- PROBLEM DESCRIPTION:
Reproduce exactly the opening lines of the listing, stopping after the line that contains "g.build('wall_beam', REDRUST, wall_back)" and including it.

- SOURCE DATA:
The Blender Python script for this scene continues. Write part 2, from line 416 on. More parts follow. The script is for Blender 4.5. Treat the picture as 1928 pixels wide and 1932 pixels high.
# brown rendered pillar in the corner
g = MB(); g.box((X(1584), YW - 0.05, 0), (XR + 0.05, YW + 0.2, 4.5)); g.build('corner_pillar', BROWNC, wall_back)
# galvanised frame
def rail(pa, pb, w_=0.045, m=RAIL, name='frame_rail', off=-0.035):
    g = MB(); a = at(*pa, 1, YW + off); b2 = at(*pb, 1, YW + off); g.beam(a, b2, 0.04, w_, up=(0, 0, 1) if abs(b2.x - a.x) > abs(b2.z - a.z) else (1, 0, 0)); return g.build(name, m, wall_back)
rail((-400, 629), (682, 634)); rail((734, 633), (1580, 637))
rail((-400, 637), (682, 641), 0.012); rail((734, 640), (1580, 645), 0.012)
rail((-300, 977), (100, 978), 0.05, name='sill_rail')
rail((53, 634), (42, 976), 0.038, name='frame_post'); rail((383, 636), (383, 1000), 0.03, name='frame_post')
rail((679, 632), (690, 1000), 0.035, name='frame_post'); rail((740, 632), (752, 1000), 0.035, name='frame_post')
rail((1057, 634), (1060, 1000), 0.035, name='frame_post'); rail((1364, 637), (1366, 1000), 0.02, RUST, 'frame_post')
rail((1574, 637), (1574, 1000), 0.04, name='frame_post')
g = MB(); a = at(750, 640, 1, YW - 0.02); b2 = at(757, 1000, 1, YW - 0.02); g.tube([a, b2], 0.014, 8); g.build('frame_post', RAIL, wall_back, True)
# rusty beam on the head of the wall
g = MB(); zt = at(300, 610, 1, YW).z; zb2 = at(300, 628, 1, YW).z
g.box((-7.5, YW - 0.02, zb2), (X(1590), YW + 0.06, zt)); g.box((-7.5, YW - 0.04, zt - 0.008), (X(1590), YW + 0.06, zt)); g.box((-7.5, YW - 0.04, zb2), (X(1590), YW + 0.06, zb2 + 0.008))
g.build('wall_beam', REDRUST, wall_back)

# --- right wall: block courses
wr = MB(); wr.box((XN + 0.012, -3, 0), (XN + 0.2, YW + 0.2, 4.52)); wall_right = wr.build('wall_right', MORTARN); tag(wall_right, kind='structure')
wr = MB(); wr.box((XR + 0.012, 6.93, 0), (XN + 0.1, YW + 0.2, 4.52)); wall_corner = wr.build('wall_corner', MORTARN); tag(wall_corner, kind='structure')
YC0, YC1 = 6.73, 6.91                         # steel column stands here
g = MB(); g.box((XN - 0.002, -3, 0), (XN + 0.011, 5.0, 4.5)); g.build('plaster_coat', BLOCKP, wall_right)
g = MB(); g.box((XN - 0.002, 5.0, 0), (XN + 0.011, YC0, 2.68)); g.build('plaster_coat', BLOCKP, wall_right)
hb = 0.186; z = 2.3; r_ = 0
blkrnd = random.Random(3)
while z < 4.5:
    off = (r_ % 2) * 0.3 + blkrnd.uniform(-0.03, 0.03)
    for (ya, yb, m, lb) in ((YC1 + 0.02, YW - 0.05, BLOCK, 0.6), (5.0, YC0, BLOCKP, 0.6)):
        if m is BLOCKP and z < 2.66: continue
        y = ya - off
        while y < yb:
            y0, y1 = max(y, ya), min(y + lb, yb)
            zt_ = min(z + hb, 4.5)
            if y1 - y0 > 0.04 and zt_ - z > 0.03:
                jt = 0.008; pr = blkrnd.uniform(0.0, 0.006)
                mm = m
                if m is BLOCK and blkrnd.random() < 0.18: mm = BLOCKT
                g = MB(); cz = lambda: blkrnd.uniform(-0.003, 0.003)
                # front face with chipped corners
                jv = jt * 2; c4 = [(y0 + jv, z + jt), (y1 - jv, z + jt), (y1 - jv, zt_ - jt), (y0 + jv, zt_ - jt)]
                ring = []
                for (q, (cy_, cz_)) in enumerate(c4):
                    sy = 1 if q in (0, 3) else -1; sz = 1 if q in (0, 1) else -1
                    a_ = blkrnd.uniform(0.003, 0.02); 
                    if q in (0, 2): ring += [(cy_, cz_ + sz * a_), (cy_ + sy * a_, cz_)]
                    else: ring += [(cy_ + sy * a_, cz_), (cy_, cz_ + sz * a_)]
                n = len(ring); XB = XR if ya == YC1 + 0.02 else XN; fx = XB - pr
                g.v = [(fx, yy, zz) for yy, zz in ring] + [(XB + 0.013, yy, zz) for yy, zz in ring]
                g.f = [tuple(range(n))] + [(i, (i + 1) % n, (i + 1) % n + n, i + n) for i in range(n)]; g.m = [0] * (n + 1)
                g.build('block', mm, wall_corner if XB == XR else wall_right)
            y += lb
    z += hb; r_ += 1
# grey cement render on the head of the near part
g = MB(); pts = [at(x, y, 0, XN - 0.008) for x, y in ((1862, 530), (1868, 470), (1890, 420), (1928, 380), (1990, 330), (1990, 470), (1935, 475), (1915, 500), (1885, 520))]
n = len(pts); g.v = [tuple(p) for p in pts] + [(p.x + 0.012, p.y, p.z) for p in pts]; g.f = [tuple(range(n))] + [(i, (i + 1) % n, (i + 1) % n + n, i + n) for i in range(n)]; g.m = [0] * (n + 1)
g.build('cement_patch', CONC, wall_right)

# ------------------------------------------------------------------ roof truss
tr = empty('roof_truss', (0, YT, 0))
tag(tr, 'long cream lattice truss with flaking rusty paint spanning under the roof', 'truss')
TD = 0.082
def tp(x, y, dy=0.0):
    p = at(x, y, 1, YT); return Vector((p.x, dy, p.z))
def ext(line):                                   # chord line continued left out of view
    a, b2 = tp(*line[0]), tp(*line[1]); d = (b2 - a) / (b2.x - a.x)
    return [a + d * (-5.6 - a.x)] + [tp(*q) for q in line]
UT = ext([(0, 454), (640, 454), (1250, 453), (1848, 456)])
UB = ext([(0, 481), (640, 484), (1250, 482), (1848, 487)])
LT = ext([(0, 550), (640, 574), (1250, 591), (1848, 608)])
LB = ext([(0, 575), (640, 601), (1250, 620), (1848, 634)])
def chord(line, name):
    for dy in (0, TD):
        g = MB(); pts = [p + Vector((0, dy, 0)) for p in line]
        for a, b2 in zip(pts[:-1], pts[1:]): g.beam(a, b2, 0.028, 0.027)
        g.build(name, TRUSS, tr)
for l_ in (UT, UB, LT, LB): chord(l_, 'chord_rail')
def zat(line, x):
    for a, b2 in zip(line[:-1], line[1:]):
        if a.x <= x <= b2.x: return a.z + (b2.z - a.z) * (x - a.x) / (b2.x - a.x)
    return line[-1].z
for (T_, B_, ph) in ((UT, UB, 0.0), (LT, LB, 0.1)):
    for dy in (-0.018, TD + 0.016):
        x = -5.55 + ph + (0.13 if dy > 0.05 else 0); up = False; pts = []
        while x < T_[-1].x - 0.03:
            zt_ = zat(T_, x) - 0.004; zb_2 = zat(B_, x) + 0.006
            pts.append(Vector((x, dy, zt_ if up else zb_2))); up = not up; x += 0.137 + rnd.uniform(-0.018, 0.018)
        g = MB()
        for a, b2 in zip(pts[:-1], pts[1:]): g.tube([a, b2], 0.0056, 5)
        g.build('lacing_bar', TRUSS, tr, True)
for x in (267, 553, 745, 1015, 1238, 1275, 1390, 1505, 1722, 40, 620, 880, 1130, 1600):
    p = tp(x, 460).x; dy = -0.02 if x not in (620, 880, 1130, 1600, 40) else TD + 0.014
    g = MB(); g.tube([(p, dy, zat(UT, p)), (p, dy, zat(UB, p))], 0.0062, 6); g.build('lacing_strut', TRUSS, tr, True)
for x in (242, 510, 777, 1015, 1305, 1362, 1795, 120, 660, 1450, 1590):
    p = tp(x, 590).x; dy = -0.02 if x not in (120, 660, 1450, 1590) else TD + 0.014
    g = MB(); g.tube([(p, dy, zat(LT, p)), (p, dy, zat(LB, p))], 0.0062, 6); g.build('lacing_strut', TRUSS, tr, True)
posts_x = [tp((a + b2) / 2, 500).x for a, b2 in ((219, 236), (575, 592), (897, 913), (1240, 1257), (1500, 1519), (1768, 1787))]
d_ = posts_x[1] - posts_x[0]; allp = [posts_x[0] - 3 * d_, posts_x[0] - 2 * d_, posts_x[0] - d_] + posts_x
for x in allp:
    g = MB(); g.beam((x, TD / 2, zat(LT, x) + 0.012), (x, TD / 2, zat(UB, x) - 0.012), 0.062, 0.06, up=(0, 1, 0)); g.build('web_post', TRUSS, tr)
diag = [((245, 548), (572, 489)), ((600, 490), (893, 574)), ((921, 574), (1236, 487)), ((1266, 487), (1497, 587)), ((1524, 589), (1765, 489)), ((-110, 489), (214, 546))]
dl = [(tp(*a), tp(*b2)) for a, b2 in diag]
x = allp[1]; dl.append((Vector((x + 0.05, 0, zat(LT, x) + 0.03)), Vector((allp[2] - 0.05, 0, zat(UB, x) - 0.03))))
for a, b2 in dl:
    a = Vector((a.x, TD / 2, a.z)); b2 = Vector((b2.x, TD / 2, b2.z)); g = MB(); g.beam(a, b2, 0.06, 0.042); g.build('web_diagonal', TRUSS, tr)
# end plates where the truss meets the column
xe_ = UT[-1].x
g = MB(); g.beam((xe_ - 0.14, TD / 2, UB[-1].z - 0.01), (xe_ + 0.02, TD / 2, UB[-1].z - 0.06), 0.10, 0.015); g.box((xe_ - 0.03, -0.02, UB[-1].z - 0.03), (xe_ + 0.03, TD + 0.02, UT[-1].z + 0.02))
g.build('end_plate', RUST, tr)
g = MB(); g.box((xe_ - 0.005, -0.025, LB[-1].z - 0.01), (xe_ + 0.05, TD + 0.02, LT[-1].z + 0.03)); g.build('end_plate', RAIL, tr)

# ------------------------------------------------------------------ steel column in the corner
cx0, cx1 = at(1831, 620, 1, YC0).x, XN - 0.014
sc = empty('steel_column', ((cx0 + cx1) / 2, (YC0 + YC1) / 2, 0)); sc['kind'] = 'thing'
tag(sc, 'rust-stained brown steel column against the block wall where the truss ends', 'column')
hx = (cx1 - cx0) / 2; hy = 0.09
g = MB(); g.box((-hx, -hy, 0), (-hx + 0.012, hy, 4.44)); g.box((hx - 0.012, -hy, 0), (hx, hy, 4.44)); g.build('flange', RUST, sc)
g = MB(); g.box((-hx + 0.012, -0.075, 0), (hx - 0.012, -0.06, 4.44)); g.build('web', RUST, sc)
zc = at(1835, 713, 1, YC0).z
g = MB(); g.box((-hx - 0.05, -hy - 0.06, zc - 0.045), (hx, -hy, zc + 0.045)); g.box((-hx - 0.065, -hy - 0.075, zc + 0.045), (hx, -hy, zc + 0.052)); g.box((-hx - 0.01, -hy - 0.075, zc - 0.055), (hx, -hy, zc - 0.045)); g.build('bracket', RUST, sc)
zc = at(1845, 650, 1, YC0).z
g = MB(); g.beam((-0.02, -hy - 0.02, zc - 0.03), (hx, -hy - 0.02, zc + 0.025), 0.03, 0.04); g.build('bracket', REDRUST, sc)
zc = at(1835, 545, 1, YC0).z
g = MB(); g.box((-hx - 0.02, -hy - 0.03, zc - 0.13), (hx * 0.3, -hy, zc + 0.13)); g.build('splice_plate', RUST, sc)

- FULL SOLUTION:
The Blender Python script for this scene continues. Write part 2, from line 416 on. More parts follow. The script is for Blender 4.5. Treat the picture as 1928 pixels wide and 1932 pixels high.
# brown rendered pillar in the corner
g = MB(); g.box((X(1584), YW - 0.05, 0), (XR + 0.05, YW + 0.2, 4.5)); g.build('corner_pillar', BROWNC, wall_back)
# galvanised frame
def rail(pa, pb, w_=0.045, m=RAIL, name='frame_rail', off=-0.035):
    g = MB(); a = at(*pa, 1, YW + off); b2 = at(*pb, 1, YW + off); g.beam(a, b2, 0.04, w_, up=(0, 0, 1) if abs(b2.x - a.x) > abs(b2.z - a.z) else (1, 0, 0)); return g.build(name, m, wall_back)
rail((-400, 629), (682, 634)); rail((734, 633), (1580, 637))
rail((-400, 637), (682, 641), 0.012); rail((734, 640), (1580, 645), 0.012)
rail((-300, 977), (100, 978), 0.05, name='sill_rail')
rail((53, 634), (42, 976), 0.038, name='frame_post'); rail((383, 636), (383, 1000), 0.03, name='frame_post')
rail((679, 632), (690, 1000), 0.035, name='frame_post'); rail((740, 632), (752, 1000), 0.035, name='frame_post')
rail((1057, 634), (1060, 1000), 0.035, name='frame_post'); rail((1364, 637), (1366, 1000), 0.02, RUST, 'frame_post')
rail((1574, 637), (1574, 1000), 0.04, name='frame_post')
g = MB(); a = at(750, 640, 1, YW - 0.02); b2 = at(757, 1000, 1, YW - 0.02); g.tube([a, b2], 0.014, 8); g.build('frame_post', RAIL, wall_back, True)
# rusty beam on the head of the wall
g = MB(); zt = at(300, 610, 1, YW).z; zb2 = at(300, 628, 1, YW).z
g.box((-7.5, YW - 0.02, zb2), (X(1590), YW + 0.06, zt)); g.box((-7.5, YW - 0.04, zt - 0.008), (X(1590), YW + 0.06, zt)); g.box((-7.5, YW - 0.04, zb2), (X(1590), YW + 0.06, zb2 + 0.008))
g.build('wall_beam', REDRUST, wall_back)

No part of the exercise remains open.